Holy

Description

David Mainse shares truth from Leviticus and talks about a time when he asked for forgiveness.

Today’s Reading: Leviticus 5-6

 Key Verse: Leviticus 6:25

Speak to Aaron and to his sons, saying, “This is the law of the sin offering: In the place where the burnt offering is killed, the sin offering shall be killed before the Lord. It is most holy…”
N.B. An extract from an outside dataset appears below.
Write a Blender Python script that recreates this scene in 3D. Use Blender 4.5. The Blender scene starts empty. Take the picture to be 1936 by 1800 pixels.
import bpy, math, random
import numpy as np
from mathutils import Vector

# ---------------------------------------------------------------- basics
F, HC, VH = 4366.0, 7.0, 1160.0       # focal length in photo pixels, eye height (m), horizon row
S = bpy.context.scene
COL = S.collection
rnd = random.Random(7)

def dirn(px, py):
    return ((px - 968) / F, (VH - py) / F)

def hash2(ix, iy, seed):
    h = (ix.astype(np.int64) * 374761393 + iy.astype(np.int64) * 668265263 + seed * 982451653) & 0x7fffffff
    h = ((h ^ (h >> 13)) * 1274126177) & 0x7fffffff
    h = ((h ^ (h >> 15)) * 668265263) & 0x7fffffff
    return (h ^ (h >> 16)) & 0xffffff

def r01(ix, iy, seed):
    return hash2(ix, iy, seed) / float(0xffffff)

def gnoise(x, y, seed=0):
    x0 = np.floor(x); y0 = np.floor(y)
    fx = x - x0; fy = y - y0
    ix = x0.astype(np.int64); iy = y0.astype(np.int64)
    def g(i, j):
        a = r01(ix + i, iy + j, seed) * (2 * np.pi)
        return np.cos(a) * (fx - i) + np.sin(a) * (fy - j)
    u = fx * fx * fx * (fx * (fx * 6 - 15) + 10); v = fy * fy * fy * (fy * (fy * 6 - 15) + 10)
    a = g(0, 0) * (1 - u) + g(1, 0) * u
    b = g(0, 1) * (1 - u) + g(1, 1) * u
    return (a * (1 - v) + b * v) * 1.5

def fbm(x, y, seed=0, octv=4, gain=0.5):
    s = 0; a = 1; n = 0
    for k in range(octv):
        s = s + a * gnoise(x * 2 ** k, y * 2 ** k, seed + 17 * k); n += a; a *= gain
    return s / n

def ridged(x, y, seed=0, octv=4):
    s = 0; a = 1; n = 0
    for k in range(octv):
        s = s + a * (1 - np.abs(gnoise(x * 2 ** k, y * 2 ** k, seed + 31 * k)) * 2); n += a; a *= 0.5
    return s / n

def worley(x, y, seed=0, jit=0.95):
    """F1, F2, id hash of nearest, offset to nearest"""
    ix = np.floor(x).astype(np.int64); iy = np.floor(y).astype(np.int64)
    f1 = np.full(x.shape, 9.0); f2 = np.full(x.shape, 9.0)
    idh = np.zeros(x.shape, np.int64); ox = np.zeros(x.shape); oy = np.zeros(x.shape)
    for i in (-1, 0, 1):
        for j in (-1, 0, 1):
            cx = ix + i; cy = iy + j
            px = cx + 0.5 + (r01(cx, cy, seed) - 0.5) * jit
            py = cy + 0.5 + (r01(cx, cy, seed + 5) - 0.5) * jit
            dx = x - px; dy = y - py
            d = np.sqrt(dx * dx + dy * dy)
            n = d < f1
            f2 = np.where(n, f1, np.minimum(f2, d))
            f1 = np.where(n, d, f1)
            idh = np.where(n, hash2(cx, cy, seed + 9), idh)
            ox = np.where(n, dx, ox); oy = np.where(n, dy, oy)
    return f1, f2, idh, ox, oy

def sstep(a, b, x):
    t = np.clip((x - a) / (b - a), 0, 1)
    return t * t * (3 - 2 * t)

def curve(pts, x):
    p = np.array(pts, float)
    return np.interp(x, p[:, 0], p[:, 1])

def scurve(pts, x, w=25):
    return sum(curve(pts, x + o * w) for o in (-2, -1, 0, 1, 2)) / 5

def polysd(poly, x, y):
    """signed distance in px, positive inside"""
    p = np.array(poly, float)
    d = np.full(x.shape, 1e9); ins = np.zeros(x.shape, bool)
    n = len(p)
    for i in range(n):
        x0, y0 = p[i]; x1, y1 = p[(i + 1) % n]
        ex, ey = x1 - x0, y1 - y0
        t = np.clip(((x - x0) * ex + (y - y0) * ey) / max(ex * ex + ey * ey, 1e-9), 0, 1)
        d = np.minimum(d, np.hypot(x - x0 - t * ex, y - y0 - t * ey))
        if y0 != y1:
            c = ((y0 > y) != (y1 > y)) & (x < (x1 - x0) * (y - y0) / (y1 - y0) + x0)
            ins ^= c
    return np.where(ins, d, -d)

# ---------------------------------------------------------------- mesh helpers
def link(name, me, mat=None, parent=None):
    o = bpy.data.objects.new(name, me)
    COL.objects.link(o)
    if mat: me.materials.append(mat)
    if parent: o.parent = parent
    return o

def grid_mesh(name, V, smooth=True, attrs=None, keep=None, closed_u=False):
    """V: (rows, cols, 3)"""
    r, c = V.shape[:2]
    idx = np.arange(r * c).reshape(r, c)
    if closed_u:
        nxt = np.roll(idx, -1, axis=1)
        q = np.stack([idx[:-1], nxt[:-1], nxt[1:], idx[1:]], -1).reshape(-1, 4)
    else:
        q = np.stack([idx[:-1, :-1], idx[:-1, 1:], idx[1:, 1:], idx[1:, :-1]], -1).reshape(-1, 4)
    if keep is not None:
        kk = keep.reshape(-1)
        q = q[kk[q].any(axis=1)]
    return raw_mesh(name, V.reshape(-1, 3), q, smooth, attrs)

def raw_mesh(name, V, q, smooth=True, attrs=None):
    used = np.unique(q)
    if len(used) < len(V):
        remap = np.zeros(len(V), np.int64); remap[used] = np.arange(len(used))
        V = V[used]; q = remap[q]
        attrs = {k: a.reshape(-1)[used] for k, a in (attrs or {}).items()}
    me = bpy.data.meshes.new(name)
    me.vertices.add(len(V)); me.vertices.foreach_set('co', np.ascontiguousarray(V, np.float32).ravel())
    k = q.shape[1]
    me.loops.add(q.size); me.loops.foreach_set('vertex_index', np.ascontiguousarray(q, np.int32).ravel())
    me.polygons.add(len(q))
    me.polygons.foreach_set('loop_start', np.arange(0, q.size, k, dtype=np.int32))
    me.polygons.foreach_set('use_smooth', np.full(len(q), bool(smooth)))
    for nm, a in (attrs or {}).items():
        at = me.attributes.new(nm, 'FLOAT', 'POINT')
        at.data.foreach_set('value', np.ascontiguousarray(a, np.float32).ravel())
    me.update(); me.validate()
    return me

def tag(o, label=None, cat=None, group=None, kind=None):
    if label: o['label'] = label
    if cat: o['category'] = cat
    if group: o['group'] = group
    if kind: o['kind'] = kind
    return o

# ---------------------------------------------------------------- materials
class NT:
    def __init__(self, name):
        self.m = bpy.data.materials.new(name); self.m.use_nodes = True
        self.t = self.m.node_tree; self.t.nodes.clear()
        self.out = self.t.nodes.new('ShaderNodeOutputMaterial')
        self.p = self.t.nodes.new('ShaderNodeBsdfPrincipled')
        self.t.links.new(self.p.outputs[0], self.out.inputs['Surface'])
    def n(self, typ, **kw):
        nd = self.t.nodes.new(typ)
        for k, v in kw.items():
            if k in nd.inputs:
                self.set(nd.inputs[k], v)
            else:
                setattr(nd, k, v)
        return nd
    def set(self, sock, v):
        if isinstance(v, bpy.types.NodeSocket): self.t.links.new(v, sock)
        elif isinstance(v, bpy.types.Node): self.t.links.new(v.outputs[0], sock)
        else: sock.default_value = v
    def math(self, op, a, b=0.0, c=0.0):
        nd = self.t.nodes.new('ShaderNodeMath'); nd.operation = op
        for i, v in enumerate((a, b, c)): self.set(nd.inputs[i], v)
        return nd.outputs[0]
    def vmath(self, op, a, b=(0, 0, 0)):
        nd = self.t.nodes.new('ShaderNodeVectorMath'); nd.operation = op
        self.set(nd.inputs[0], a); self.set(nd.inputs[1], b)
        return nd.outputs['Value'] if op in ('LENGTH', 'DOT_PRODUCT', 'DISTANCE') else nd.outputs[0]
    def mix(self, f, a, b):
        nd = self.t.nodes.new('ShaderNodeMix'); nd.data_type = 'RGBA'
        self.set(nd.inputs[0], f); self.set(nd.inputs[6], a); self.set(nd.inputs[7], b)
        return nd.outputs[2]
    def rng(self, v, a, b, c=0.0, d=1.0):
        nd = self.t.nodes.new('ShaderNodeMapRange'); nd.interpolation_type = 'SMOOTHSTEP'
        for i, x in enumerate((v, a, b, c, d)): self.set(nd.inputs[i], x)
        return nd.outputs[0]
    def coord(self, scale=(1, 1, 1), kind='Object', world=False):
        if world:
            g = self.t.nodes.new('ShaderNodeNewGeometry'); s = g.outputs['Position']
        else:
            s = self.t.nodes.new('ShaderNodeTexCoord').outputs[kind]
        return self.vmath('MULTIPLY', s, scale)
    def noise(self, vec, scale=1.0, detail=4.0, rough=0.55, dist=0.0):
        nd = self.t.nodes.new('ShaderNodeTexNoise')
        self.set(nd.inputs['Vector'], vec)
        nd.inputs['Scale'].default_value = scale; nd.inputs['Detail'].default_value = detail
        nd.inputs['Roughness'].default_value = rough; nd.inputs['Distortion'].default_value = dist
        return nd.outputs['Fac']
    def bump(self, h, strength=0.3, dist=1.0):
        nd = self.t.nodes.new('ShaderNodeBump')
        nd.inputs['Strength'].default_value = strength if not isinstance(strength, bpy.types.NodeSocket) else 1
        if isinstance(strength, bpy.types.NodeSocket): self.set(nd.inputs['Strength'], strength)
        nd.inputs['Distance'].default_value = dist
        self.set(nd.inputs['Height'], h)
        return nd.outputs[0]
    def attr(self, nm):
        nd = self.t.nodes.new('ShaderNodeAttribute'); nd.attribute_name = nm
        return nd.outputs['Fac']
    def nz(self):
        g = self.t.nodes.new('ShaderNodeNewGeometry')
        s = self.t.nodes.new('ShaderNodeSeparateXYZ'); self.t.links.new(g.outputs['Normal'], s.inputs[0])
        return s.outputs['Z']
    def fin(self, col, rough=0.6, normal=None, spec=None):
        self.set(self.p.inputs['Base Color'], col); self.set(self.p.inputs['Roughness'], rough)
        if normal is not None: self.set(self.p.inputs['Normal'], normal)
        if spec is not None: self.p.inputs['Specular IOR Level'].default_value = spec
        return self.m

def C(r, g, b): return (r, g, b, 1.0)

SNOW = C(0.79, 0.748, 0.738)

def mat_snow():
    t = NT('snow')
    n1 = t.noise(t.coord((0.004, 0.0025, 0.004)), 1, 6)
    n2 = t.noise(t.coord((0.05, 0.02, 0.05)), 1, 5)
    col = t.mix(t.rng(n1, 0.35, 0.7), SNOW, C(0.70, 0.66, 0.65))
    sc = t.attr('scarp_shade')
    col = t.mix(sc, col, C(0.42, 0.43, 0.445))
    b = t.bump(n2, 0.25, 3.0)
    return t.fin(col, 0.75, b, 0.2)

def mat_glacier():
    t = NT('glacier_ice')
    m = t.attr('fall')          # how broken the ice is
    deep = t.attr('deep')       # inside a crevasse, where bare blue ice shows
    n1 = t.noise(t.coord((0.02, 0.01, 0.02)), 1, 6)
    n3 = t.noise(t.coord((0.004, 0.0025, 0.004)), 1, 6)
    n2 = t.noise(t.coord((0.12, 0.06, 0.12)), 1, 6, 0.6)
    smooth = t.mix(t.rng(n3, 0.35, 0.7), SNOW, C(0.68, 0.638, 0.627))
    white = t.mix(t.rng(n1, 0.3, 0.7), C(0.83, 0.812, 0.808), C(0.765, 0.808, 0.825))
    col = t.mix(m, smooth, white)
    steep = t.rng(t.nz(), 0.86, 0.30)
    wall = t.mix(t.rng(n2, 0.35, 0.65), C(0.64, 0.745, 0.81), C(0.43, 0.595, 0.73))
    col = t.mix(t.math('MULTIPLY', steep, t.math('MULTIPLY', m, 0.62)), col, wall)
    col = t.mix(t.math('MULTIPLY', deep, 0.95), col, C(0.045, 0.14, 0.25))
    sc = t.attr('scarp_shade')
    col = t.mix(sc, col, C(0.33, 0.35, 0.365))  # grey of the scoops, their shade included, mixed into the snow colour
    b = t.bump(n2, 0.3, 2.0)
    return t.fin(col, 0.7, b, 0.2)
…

Moses and Aaron were descendants of Levi, the third son of Jacob and Leah. They were known as Levites. The Levites were the priests who represented the people before God. Leviticus is filled with details of sacrifices, priestly duties, rituals and elaborate symbols. Here, for the first time, we see a detailed account of God’s prescription for sin: a sacrificial system using blood to cover sin. Here are pictures of the life, work and person of our great High Priest, Jesus Christ (Heb. 8:1). We no longer bring sacrifices, but rather present our bodies “a living sacrifice, holy, acceptable to God, which is our reasonable service” (Rom. 12:1).

PRAYER FOR TODAY:

Lord Jesus, You bore the sin of all. You were sinless, but endured the wrath of God against sin. Though You were deprived of the light of Your Father’s countenance, You are “the Light of the world.” By Your Teacher, the Holy Spirit, I’ve discovered a great mystery accurately pictured in the offerings for sin. I pray for continued illumination of the “Truth” as I read Leviticus. Amen!

100 PERSONAL WORDS:

I was 9 years old. Teased by other boys as the minister’s son, I stole an apple from Mr. Kincaid’s grocery store to prove I was not a sissy. I destroyed the evidence and returned home. When I arrived home, Mother knew immediately and I was discovered. She led me into my bedroom to kneel beside my bed and pray. I poured out my confession to the Lord. When we finished, she said, “God has forgiven your sin,” and then I heard the dreaded words I knew were coming, “You must make restitution for the wrong you did to Mr. Kincaid. Take 10 cents out of your own money (this was September of 1945), go back to the store and ask Mr. Kincaid for forgiveness.” I wrote the letter asking forgiveness, enclosed the dime and slipped the letter under a big box of cornflakes that sat on the counter. Within an hour, our phone rang and Mr. Kincaid said, “David, that was the bravest thing that you have done and I forgive you. Thanks for the dime to pay for the apple. Please come and see me.” He ended up giving me my first job, delivering groceries, saying “I need someone I can trust to bring the money back from the customer.”